Effects of BOF top blowing and bottom stirring conditions on suppressing excessive oxidation

Abstract

The effects of top blowing and bottom stirring conditions during steelmaking in a 6 t basic oxygen furnace (BOF) were investigated in studies with the aim of suppressing excessive oxidation. With low oxygen feed rate and high stirring energy, the apparent partial pressure of CO P′_CO was calculated from the equilibrium of carbon and oxygen in molten steel as being <1 atm. The relationship between top blowing/bottom stirring conditions and mass transfer at the slag/metal interface was analysed. It is proposed that mass transfer at the hot spot is significantly affected by the reaching rate of oxygen to the steel bath and bottom stirring. Mass transfer at the slag/metal interface, outside the hot spot, is sufficient to allow equilibrium to be attained in combined blowing BOF processes.

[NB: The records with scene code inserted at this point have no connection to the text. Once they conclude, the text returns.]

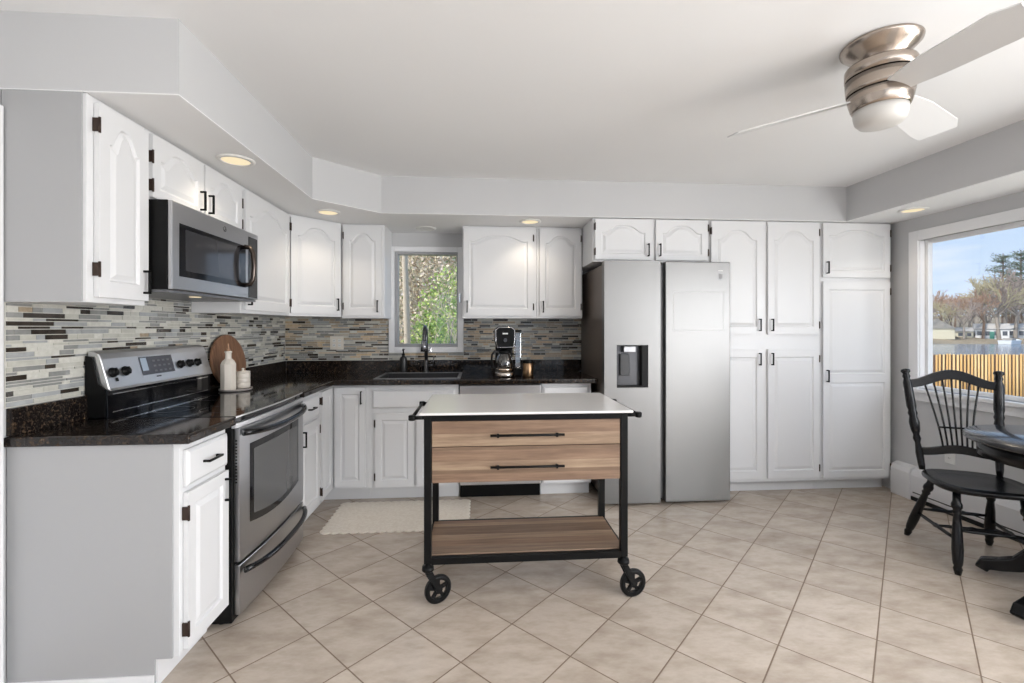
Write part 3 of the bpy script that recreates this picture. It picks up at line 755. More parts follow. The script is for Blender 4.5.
for i in range(14): m.box(.0212, .0226, -.014, -.006, .62 + i * .014, .627 + i * .014)
m.build('side_vent', M['dark'], d)
dw = bowed_front(MB(), .045, .262, -.022, xa=.022, xb=W - .002).build('drawer', M['steel_range'], c, .003, 2, 50)
bow_handle(dw, .232, .04, W - .02, .013, M['blackgloss'], -.01)
m = bowed_front(MB(), .8855, .9165, -.0122, .016, .50).build('cooktop', M['blackgloss'], c, .002)
m = MB(); xs = [W * i / 16 for i in range(17)]
m.prism([(x, bow(x, -.020, .016)) for x in xs] + [(x, bow(x, -.0125, .016)) for x in xs[::-1]], .909, .9155); m.build('cooktop_trim', M['chrome'], c)
for zz in (.935, 1.012): MB().box(.03, W - .03, .5035, .5045, zz, zz + .004).build('backguard_line', M['chrome'], c)
for (bx, by, br) in ((.2, .13, .10), (.56, .13, .08), (.2, .36, .08), (.56, .36, .10)):
    n = 40; v = [((bx + rr * cos(2 * pi * i / n)), by + rr * sin(2 * pi * i / n), .91705) for rr in (br, br + .002) for i in range(n)]
    MB().add(v, [(i, (i + 1) % n, n + (i + 1) % n, n + i) for i in range(n)]).build('burner_mark', M['ring'], c)
MB().box(.004, W - .004, .505, .585, .9, 1.04).build('backguard_base', M['blackgloss'], c, .003)
bg = MB().profx([(.490, 1.030), (.498, 1.040), (.502, 1.055), (.532, 1.165), (.542, 1.188), (.560, 1.200), (.585, 1.200), (.585, 1.030)], .004, W - .004).build('backguard', M['steel_panel'], c, .006, 3)
MB().profx([(.512, .92), (.508, 1.035), (.535, 1.06), (.555, 1.150), (.560, 1.175), (.588, 1.180), (.588, .92)], -.004, .0035).build('side_plate', M['black'], c)
axis = Vector((0, -.112, .030)).normalized()   # face normal of the sloping panel
for ly in (.045, .118, .50, .575, .645):
    zz = 1.105; yy = .502 + (zz - 1.055) / .110 * .030
    nrm = Vector((0, -.965, .263))
    kn = MB(); kn.lathe([(.022, 0), (.022, .004), (.018, .006), (.017, .016), (.014, .018), (0, .018)], (ly, yy, zz), 20, axis=nrm)
    kk = kn.build('knob', M['black'], bg)
    g = MB(); p0 = Vector((ly, yy, zz)) + nrm * .018; g.cyl(p0 - Vector((0, .263, .965)) * .016, p0 + Vector((0, .263, .965)) * .016, .005, n=8); g.build('grip', M['black'], kk)
def on_panel(mb, x0, x1, z0, z1, off, mi=0):
    def pt(x, z_): return (x, .502 + (z_ - 1.055) / .110 * .030 - off, z_)
    mb.add([pt(x0, z0), pt(x1, z0), pt(x1, z1), pt(x0, z1)], [(0, 1, 2, 3)], mi)
m = MB(); on_panel(m, .215, .445, 1.075, 1.160, .0012); m.build('control_panel', mat('control_panel_dark', (.06, .06, .07), .25), bg)
m = MB(); on_panel(m, .222, .262, 1.095, 1.155, .0018)
m.build('display', mat('display_reflection', (.35, .42, .50), .1), bg)  # dark display glass; the pale blue is a reflection painted on
m = MB()
for i in range(4):
    for j in range(3): on_panel(m, .30 + i * .034, .318 + i * .034, 1.085 + j * .024, 1.094 + j * .024, .0018)
m.build('button', mat('grey_button', (.12, .12, .13), .4), bg)
m = MB(); on_panel(m, .300, .335, 1.0595, 1.0655, .0014); on_panel(m, .05, .066, 1.066, 1.082, .0014); m.build('badge', M['dark'], bg)

# ------------------------------------------------------------------ microwave
c = thing('microwave', 'stainless steel over-the-range microwave under the short cabinet', 'microwave', (-1.38, 2.0285, 1.448), R90)
W = .755; H = .389
MB().box(0, W, -.084, .27, .012, H).build('body', M['black'], c, .002)
MB().box(.0, W, -.090, .25, .0, .0115).build('underside', mat('underside_grey', (.20, .20, .21), .35, .6), c)
MB().lathe([(.025, -.002), (.025, 0)], (.30, -.02, -.0005), 16).build('cooktop_lamp', M['lamp_on'], c)
d = MB(); F0, F1 = -.104, -.085
d.box(0, W, F0, F1, 0.013, H - .002); d = d.build('door', M['steel_micro'], c, .004)
MB().box(.045, .610, F0 - .0012, F0, .072, .300).build('window', M['blackgloss'], d, .0004)
MB().box(.085, .545, F0 - .0018, F0 - .0013, .10, .28).build('mesh_screen', mat('screen_grey', (.05, .05, .055), .08, .3), d)
MB().box(.640, .742, F0 - .0015, F0, .02, .36).build('control_panel', M['blackgloss'], d)
m = MB(); m.tube([(.600, F0, .085), (.600, F0 - .03, .09), (.600, F0 - .045, .12), (.600, F0 - .05, .19), (.600, F0 - .045, .26), (.600, F0 - .03, .29), (.600, F0, .295)], .013, 12); m.build('handle', mat('dark_steel_handle', (.10, .08, .07), .2, .9), d)
m = MB(); m.cyl((.40, F0, .350), (.40, F0 - .002, .350), .014, n=24); m = m.build('badge', mat('badge_dark', (.12, .12, .13), .3, .8), d)
g = MB(); g.tube([(.40 + .009 * cos(a), F0 - .0024, .350 + .009 * sin(a)) for a in [radians(20 * i) for i in range(18)]], .0009, 5); g.tube([(.395, F0 - .0026, .345), (.398, F0 - .0026, .355), (.403, F0 - .0026, .346), (.406, F0 - .0026, .355)], .0009, 5); g.build('badge_letters', M['chrome'], m)

# ------------------------------------------------------------------ worktop items: coffee corner
c = thing('coffee_maker', 'black coffee maker with glass carafe on steel base', 'coffee maker', (.212, 3.62, .9155)); c.scale = (.93, .97, 1.045)
sil = M['chrome']
MB().lathe([(.082, 0), (.085, .01), (.085, .03), (.08, .035)], (0, 0, 0), 28).build('warming_base', mat('steel_base', (.55, .50, .45), .2, 1), c)
MB().box(-.075, .075, .065, .135, .0, .37).build('column', M['black'], c, .012, 3)
m = MB(); m.profy([(-.072, .215), (.072, .215), (.085, .27), (.085, .355), (.055, .375), (-.055, .375), (-.085, .355), (-.085, .27)], -.085, .10); m = m.build('brew_head', M['black'], c, .008, 3)
m2 = MB(); pr = [(-.066, .222), (.066, .222), (.078, .272), (.078, .350), (.052, .368), (-.052, .368), (-.078, .350), (-.078, .272)]
m2.tube([(x, -.0865, z_) for x, z_ in pr + pr[:1]], .003, 6); m2.build('trim_ring', sil, m)
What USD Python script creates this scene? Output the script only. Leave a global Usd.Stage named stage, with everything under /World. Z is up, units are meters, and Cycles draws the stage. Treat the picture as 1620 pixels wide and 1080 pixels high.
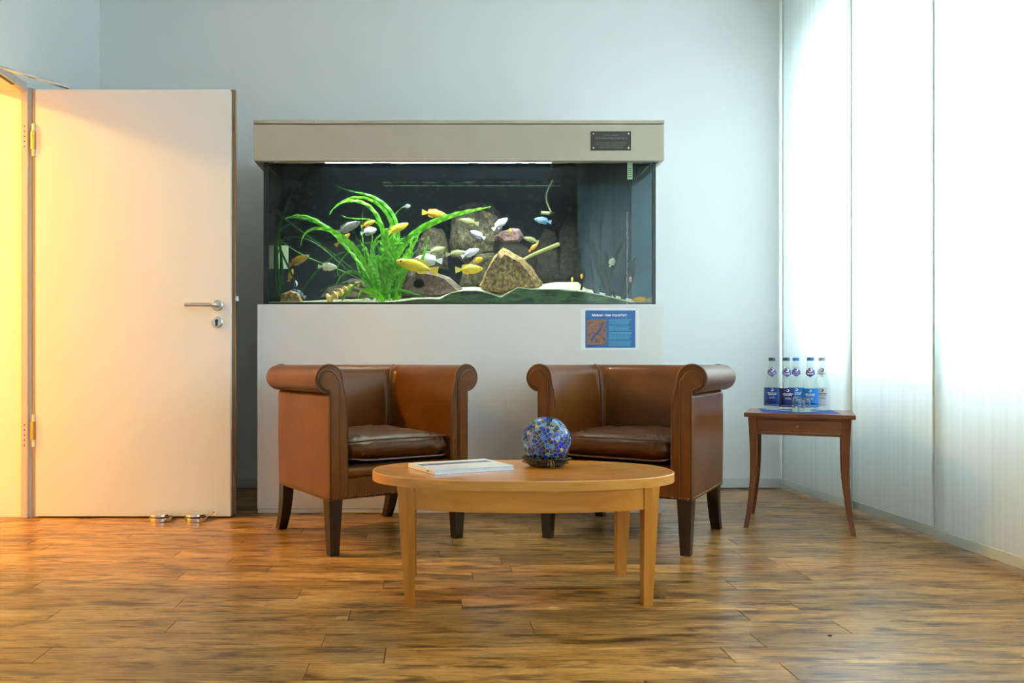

Thus, the oxygen that is not consumed for decarburisation is distributed between steel and slag, i.e. deoxidation from steel to slag takes place, which makes it possible to obtain P′_CO <1 atm under atmospheric conditions. The decarburisation model developed based on the analysis reproduces the suppression of excessive oxidation under a decreased, top blown oxygen feed rate and is in good agreement with results from both 6 t BOF experiments and 350 t commercial BOF operation.